NOTES AND ANNOUNCEMENTS
Mr. Ezra Pound has consented to act as foreign correspondent of Poetry, keeping its readers informed of the present interests of the art in England, France and elsewhere.
The response of poets on both sides of the Atlantic has been most encouraging, so that the quality of the next few numbers is assured. One of our most important contributions is Mr. John G. Neihardt's brief recently finished tragedy, The Death of Agrippina, to which an entire number will be devoted within a few months.
Mr. Joseph Campbell is one of the younger poets closely associated with the renaissance of art and letters in Ireland. His first book of poems was The Gilly of Christ; a later volume including these is The Mountainy Singer (Maunsel & Co.).
Mr. Charles Hanson Towne, the New York poet and magazine editor, has published three volumes of verse, The Quiet Singer (Rickey), Manhattan, and Youth and Other Poems; also five song-cycles in collaboration with two composers.
Mr.

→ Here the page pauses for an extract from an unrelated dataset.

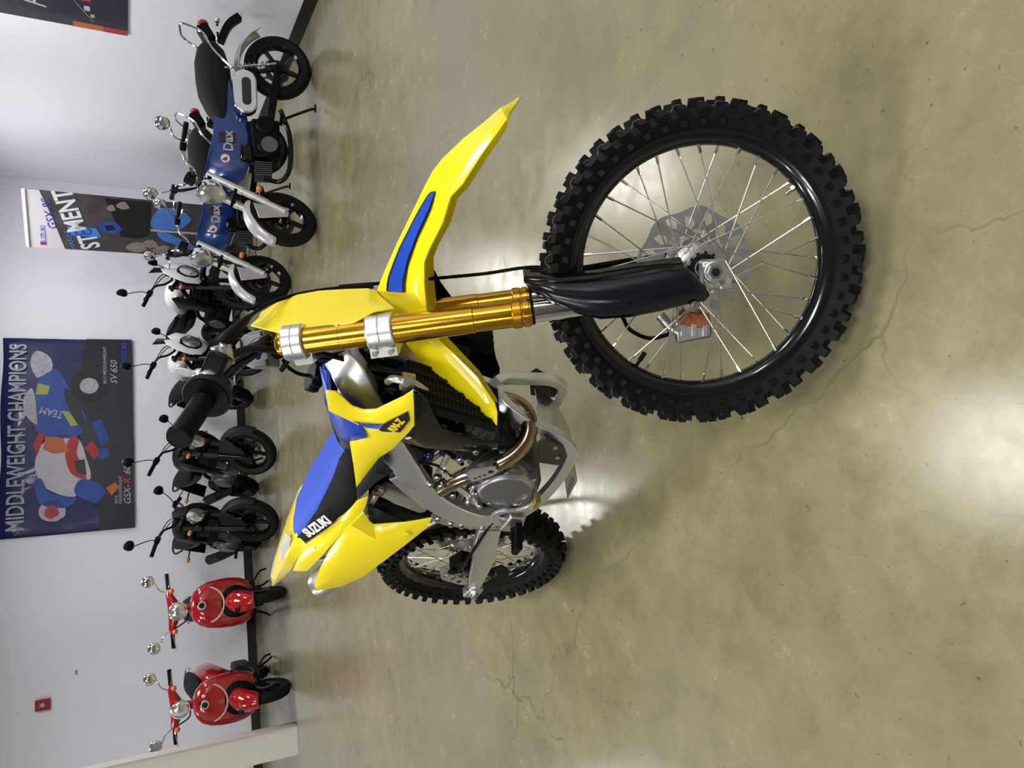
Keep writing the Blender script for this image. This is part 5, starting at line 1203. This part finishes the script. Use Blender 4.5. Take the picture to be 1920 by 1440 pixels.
# ---------------- seat
SEC = [((0.9863,-0.0450,1.0466), (0.9863,-0.0500,1.0414)), ((0.9173,-0.0500,1.0282), (0.9226,-0.0650,1.0233)), ((0.8265,-0.0550,1.0000), (0.8456,-0.0750,0.9898)), ((0.7459,-0.0700,0.9403), (0.7515,-0.0950,0.9370)), ((0.6705,-0.0780,0.9497), (0.6738,-0.1100,0.9156)), ((0.5873,-0.0860,0.9493), (0.5561,-0.1280,0.8763)), ((0.5095,-0.0940,0.9544), (0.5073,-0.1300,0.8830)), ((0.4227,-0.1000,0.9596), (0.4548,-0.1300,0.8985)), ((0.3203,-0.1020,0.9715), (0.3512,-0.1250,0.9235)), ((0.1880,-0.0880,0.9822), (0.1996,-0.1050,0.9591)), ((0.1176,-0.0600,0.9781), (0.1159,-0.0700,0.9546))]
b = MB(); rws = []
for t_, b_ in SEC:
    t_, b_ = V(t_), V(b_); c = V((t_.x-.0, 0, t_.z+.012)); q = V((t_.x, t_.y*.6, t_.z+.009))
    rws.append([b_, t_, q, c, m(q), m(t_), m(b_)])
for r_ in rws[:]:
    pass
n_ = 7
b.v = [tuple(p) for r_ in rws for p in r_]
for i in range(len(rws)-1):
    for k in range(6):
        b.f.append((i*7+k, i*7+k+1, i*7+7+k+1, i*7+7+k)); b.m.append(1 if k in (0, 5) and i >= 3 else 0)
b.f.append(tuple(range(7))); b.m.append(0); b.f.append(tuple((len(rws)-1)*7+k for k in range(7))); b.m.append(0)
seat = b.ob('seat', [SEATBLUE, SEATBLK], bike, solid=.006, smooth=50, bev=0)
a = V((0.3229,-0.1280,0.9699)); b_ = V((0.4485,-0.1340,0.9266)); nn = V(SEC[8][1])-V(SEC[6][1]); nn2 = V(SEC[8][0])-V(SEC[8][1]); nr = nn.cross(nn2).normalized()
if nr.y > 0: nr = -nr
e1 = (b_-a).normalized()
SEAT_LET = text('seat_lettering', 'SUZUKI', .041, plane_M((a+b_)/2+nr*.006, e1, nr.cross(e1)), WHT, seat, ext=.0008, bold=.0016, sx=0.92000)
# ---------------- rear fender and side panels
RF = [((0.1704,0.0000,0.9905), (0.2149,-0.0850,0.9835), (0.2118,-0.1150,0.9489)), ((0.0915,0.0000,0.9981), (0.1588,-0.0950,0.9865), (0.1234,-0.1050,0.9574)), ((-0.0080,0.0000,1.0071), (0.0869,-0.0920,0.9887), (0.0438,-0.1000,0.9615)), ((-0.1656,0.0000,1.0059), (-0.0269,-0.0800,0.9896), (-0.0479,-0.0850,0.9587)), ((-0.3177,0.0000,0.9993), (-0.2106,-0.0500,0.9874), (-0.1937,-0.0550,0.9642)), ((-0.4126,0.0000,0.9790), (-0.3817,-0.0120,0.9789), (-0.3677,-0.0140,0.9760))]
rows2 = []
for c0, c1, c2 in RF:
    c0, c1, c2 = V(c0), V(c1), V(c2); c0.y = 0; q = c0*.6+V((c1.x, 0, c1.z))*.4; q.y = c1.y*.55
    rows2.append([c2, c1, q, c0, m(q), m(c1), m(c2)])
rfd = MB().grid(rows2).ob('rear_fender', YEL, bike, solid=.004, smooth=20, bev=.001)
fdp = [V(p)+V((0, -.003, .003)) for p in ((0.1460,-0.0450,1.0085), (0.1793,-0.0780,0.9925), (0.0516,-0.0800,0.9845), (-0.0081,-0.0700,0.9953), (0.0419,-0.0450,1.0077))]
MB().panel(fdp).ob('fender_decal', SILV, rfd, solid=.0004, smooth=0)
RP = [(0.2029,-0.1120,0.9590), (0.3505,-0.1280,0.9232), (0.4594,-0.1340,0.8963), (0.5613,-0.1340,0.8772), (0.5972,-0.1340,0.8566), (0.5634,-0.1350,0.8498), (0.5143,-0.1380,0.8488), (0.4411,-0.1450,0.8679), (0.3927,-0.1500,0.8815), (0.2863,-0.1500,0.8971), (0.2190,-0.1450,0.9035), (0.0517,-0.1250,0.9207), (-0.0130,-0.1000,0.9580), (0.1301,-0.1080,0.9582)]
RPI = [(0.2778,-0.1350,0.9214), (0.4299,-0.1420,0.8897)]
SPN = [(0.4451,-0.1470,0.8687), (0.5182,-0.1400,0.8496), (0.4686,-0.1400,0.8213), (0.4488,-0.1400,0.8056), (0.4691,-0.1420,0.7652), (0.4881,-0.1420,0.7177), (0.5305,-0.1420,0.6583), (0.4890,-0.1520,0.6584), (0.4250,-0.1800,0.7030), (0.3373,-0.1950,0.7428), (0.2329,-0.2050,0.7814), (0.1474,-0.2050,0.8277), (0.0857,-0.2000,0.8912), (0.1150,-0.1980,0.9050), (0.2364,-0.1900,0.9099), (0.3235,-0.1700,0.8999), (0.4004,-0.1550,0.8829)]
SPI = [(0.4180,-0.1720,0.7886), (0.3114,-0.1900,0.8501), (0.2043,-0.2000,0.8653), (0.4574,-0.1600,0.7184)]
for s in (-1, 1):
    MB().panel([my(p, s) for p in RP], [my(p, s) for p in RPI]).ob('tail_panel', YEL, bike, solid=.004*s, smooth=16, bev=.001)
    sp_ = MB().panel([my(p, s) for p in SPN], [my(p, s) for p in SPI]).ob('side_number_panel', YEL, bike, solid=.004*s, smooth=16, bev=.001)
    p = my((0.4622,-0.1680,0.7103), s); MB().cyl(p, p+V((0, s*.004, 0)), .011).cyl(p+V((0, s*.003, 0)), p+V((0, s*.005, 0)), .006, seg=6).ob('panel_bolt', YEL, sp_)
    p = my((0.2473,-0.1320,0.9254), s); MB().cyl(p, p+V((0, s*.004, 0)), .009).ob('panel_bolt', YEL, bike)
    # black panel between seat and frame spar
    MB().panel([my(p, s) for p in ((0.6382,-0.1350,0.8943), (0.7122,-0.1400,0.8878), (0.8159,-0.1500,0.8802), (0.7666,-0.1500,0.8312), (0.7002,-0.1480,0.8583), (0.5786,-0.1350,0.8753))]).ob('side_cover', GREYP, bike, solid=.004*s, smooth=16, bev=.001)
    k = MB().panel([my(p, s)+V((0, s*.006, 0)) for p in ((0.6516,-0.1420,0.8691), (0.7529,-0.1480,0.8712), (0.7532,-0.1500,0.8495))]).ob('cover_vent', DECK, bike, solid=.001*s, smooth=0)
    MB().panel([my(p, s) for p in ((0.5235,-0.1200,0.8398), (0.4653,-0.1300,0.7145), (0.4236,-0.1280,0.7999), (0.4517,-0.1250,0.8197))]).ob('airbox_cover', GREYP, bike, solid=.004*s, smooth=16)
# ---------------- swingarm, linkage, chain
SW = [((0.4562,-0.1150,0.4558), .090, .034), ((0.3495,-0.1200,0.4302), .098, .032), ((0.2607,-0.1220,0.4032), .098, .030), ((0.1424,-0.1260,0.3787), .078, .028), ((0.0375,-0.1280,0.3565), .055, .026)]
for s in (-1, 1):
    sw = MB().bar([my(p, s) for p, h, w_ in SW], [w_ for p, h, w_ in SW], [h*.74 for p, h, w_ in SW], n=5).ob('swingarm', ALU, bike, bev=.003, smooth=35)
    e = V((0, s*.125, .345))
    MB().box(e+V((-.005, 0, 0)), (.075, .036, .052)).ob('axle_block', ALUC, sw, bev=.006)
    MB().cyl(e+V((0, s*.012, 0)), e+V((0, s*.028, 0)), .017, seg=6).cyl(e+V((0, s*.028, 0)), e+V((0, s*.036, 0)), .010, seg=16).ob('axle_nut', STEEL, sw)
    MB().cyl(e+V((-.03, 0, 0)), e+V((-.052, 0, 0)), .005, seg=8).ob('chain_adjuster', STEEL, sw)
    # footpeg
    pg = MB()
    pa = my((0.5572,-0.1550,0.4144), s); pb = my((0.5576,-0.2350,0.4197), s); d = pb-pa; L_ = d.length; d = d.normalized(); x, y, _ = frame_of(d, (0, 0, 1))
    pg.bar([pa+x*.020, pb+x*.018], .005, .018, hint=tuple(x), smooth=False).bar([pa-x*.020, pb-x*.018], .005, .018, hint=tuple(x), smooth=False).bar([pb-x*.02, pb+x*.02], .006, .016, hint=tuple(d), smooth=False)
    for k in range(9):
        q = pa+d*L_*(.05+k/9); pg.bar([q-x*.02, q+x*.02], .003, .014, hint=tuple(d), smooth=False)
        for e_ in (-1, 1):
            h = q+x*e_*.019; pg.add([h-d*.005, h+d*.005, h+x*e_*.003, h+y*.014], [(0, 1, 3), (1, 2, 3), (2, 0, 3), (0, 2, 1)])
    pg.ob('foot_peg', BLKM, bike, smooth=0)
    br = MB().cyl(my((0.5140,-0.1300,0.4368), s), my((0.5704,-0.1500,0.4039), s), .016).box(my((0.5582,-0.1400,0.4282), s), (.09, .035, .045)).ob('peg_bracket', ALUC, bike, bev=.005)
for q in ((0.5275,-0.1420,0.6416), (0.4994,-0.1380,0.5942), (0.4899,-0.1350,0.5583), (0.4934,-0.1350,0.5299), (0.4963,-0.1350,0.4977), (0.5127,-0.1350,0.4569), (0.5844,-0.1400,0.4055)):
    p = V(q); MB().cyl(p+V((0, .03, 0)), p-V((0, .006, 0)), .010, seg=16).cyl(p-V((0, .006, 0)), p-V((0, .014, 0)), .0068, seg=6).ob('pivot_bolt', STEEL, bike)
MB().bar([(0.5153,-0.1300,0.6471), (0.4924,-0.1300,0.5949), (0.4784,-0.1250,0.4838), (0.4936,-0.1250,0.4488)], .02, .028).ob('linkage_bracket', ALUC, bike, bev=.003)
MB().bar([(0.5713,-0.1650,0.4765), (0.6065,-0.1680,0.5006), (0.6421,-0.1700,0.5093), (0.6656,-0.1720,0.4934), (0.6772,-0.1720,0.4601), (0.7041,-0.1720,0.4395), (0.7347,-0.1720,0.4337)], .009, [.018, .020, .020, .017, .015, .014, .014], n=6).ob('brake_pedal', ALU, bike, bev=.002)
pt = MB(); ta = V((0.7159,-0.1680,0.4264)); tb = V((0.7594,-0.1720,0.4350))
pt.bar([ta, tb], .030, .012, smooth=False)
for k in range(5): pt.box(ta+(tb-ta)*(k/4)+V((0, -.002, .008)), (.004, .034, .008))
pt.ob('pedal_tip', BRASS, bike, bev=.001)
sp = []
pa = V((0.6937,-0.1650,0.4789)); pb = V((0.6997,-0.1650,0.4592))
for k in range(90):
    a = 2*pi*k/10; q = pa+(pb-pa)*(k/89); sp.append(q+V((0, cos(a)*.0035, sin(a)*.0035)))
MB().tube(sp, .0009, seg=4, smooth=False).ob('pedal_spring', CHR, bike)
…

Richard Aldington is a young English poet, one of the "Imagistes," a group of ardent Hellenists who are pursuing interesting experiments in vers libre; trying to attain in English certain subtleties of cadence of the kind which Mallarmé and his followers have studied in French. Mr. Aldington has published little as yet, and nothing in America.
Mrs. Van Rensselaer, the well-known writer on art, began comparatively late to publish verse in the magazines. Her volume, Poems (Macmillan), was issued in 1910.
Miss Long and Miss Widdemer are young Americans, some of whose poems have appeared in various magazines.
The last issue of Poetry accredited Mr. Ezra Pound's Provenca to the Houghton-Mifflin Co. This was an error; Small, Maynard & Co. are Mr. Pound's American publishers.